Outra importante consideração ao avaliar cópias é entender que indícios de falsidade em muitos casos permanecem na cópia e, quando detectados, podem levar à uma (sic) conclusão definitiva quanto à não autenticidade do documento. A recíproca, entretanto, não é verdadeira, ou seja, a ausência de indícios de falsidade na cópia não garante que a autenticidade do suposto original. É fácil entender essa assimetria. O fato é que, com os recursos digitais atualmente disponíveis, não é impossível montar documentos colocando, por exemplo, uma assinatura sobre uma área em branco da página. O sucesso ou insucesso deste tipo de manipulação depende fundamentalmente da habilidade de quem a realiza. É evidente que falsificações mais descuidadas terminarão por deixar marcas mesmo nas cópias reprográficas.
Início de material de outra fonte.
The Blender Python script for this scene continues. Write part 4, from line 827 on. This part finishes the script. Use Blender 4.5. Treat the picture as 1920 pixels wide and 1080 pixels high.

No caso em questão, é possível, dentro das ressalvas apontadas, afirmar que o documento questionado não apresenta indícios de manipulação fraudulenta. Existe alinhamento nos eixos vertical e horizontal, não há vestígios de inserções a posteriori¸ os espaçamentos são regulares etc. Uma verificação definitiva quanto à sua autenticidade, no entanto, dependeria da análise do documento original.